I DON'T have kids ... yet. In all honesty, I'm not sure if I will.
I can barely look after myself let alone another human being. This morning I used perfume as make up remover, as a result I can't see out of my right eye so I don't know how I will go as a mother.
But, I'm 31 so most of my friends have children.
Here are some of the weirdest things I've seen parents do, (as a childless adult).
THEY SPELL THINGS OUT
"Tanya! Don't mention S.H. O. P. K.I. N. S ... the kids will go wild"
"What's Shopkins?"
*both kids scream and cry*
"I guess, I'm in S.H.I.T with you now hey? ... I'll see myself out."
THEY MAKE FAKE PHONE CALLS
"If you don't eat your dinner, I'm calling your dance teacher and tell her you're not doing the concert"
*phone isn't on*
THEY WILL TIME YOU
"Go clean up your room, I'll time you."
"Get ready for school, I'll time you."
"Get mum a wine, I'll time you."
THEY CAN HAVE TWO CONVERSATIONS AT THE SAME TIME
"Yeah I can definitely do lunch at Grilld. DON'T LICK THAT ... Do you wanna do 12 or 1? DON'T RIDE THE DOG, I can probably pick you up on the way PUT YOUR UNDIES BACK ON! We could do somewhere with a woodfire pizza STOP KISSING THE DVDS. Tanya, I have to go GET OUT OF THE CAT FOOD IT'S NOT FOR YOU TO EAT! YOU HAVE FRUIT RIGHT THERE - pick you up in 20."
IF THEY HAVE TWO KIDS, MAKE SURE EVERYTHING IS THE SAME
"Who wants a pink Easter egg and who wants the blue?"

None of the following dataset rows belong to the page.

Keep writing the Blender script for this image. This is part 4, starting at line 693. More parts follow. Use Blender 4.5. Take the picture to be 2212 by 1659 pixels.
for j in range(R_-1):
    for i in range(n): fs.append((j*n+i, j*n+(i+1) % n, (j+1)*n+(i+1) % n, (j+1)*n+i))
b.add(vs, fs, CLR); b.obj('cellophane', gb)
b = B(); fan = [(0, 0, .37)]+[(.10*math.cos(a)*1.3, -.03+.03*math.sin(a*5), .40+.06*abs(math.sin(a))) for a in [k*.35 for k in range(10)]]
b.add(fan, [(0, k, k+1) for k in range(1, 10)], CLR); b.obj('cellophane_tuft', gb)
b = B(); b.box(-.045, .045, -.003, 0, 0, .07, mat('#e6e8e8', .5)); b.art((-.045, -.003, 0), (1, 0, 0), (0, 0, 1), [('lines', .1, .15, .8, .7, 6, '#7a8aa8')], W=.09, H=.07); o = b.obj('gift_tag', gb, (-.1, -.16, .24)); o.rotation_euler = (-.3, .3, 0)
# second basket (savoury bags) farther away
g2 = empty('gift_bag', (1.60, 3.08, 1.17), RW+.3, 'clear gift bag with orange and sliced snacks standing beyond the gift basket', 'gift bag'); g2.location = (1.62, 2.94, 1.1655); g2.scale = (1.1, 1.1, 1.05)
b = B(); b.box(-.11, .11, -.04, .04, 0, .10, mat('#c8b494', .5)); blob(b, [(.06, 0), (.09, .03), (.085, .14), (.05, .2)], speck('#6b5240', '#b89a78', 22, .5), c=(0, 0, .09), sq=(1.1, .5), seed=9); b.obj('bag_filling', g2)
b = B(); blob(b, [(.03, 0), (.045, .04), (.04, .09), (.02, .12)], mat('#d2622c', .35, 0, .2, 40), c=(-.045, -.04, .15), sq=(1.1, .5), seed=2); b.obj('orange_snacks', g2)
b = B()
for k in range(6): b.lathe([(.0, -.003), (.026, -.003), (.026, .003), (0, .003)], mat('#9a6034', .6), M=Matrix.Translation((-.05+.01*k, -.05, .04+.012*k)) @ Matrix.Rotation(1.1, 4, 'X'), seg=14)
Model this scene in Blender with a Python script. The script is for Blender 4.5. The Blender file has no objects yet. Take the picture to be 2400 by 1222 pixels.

"Tanya if you don't have two pink Easter eggs for my two girls, this will end in World War Three."
"No, it won't."
*world war three commences*
SAY THINGS ARE BROKEN WHEN THEY AREN'T OR SHOPS ARE CLOSED WHEN THEY AREN'T
"Can't go to Maccas drive through, they are closed, even though it says 24 hours, they are definitely closed."
"We can't watch Frozen, the DVD player is broken, but we can play and watch adult shows."
Parents ... I salute you. You are amazing. This is genius thinking. It's strangely hard work to outsmart child.*
*I know this cause my boyfriend is 7 years younger than me (jokes).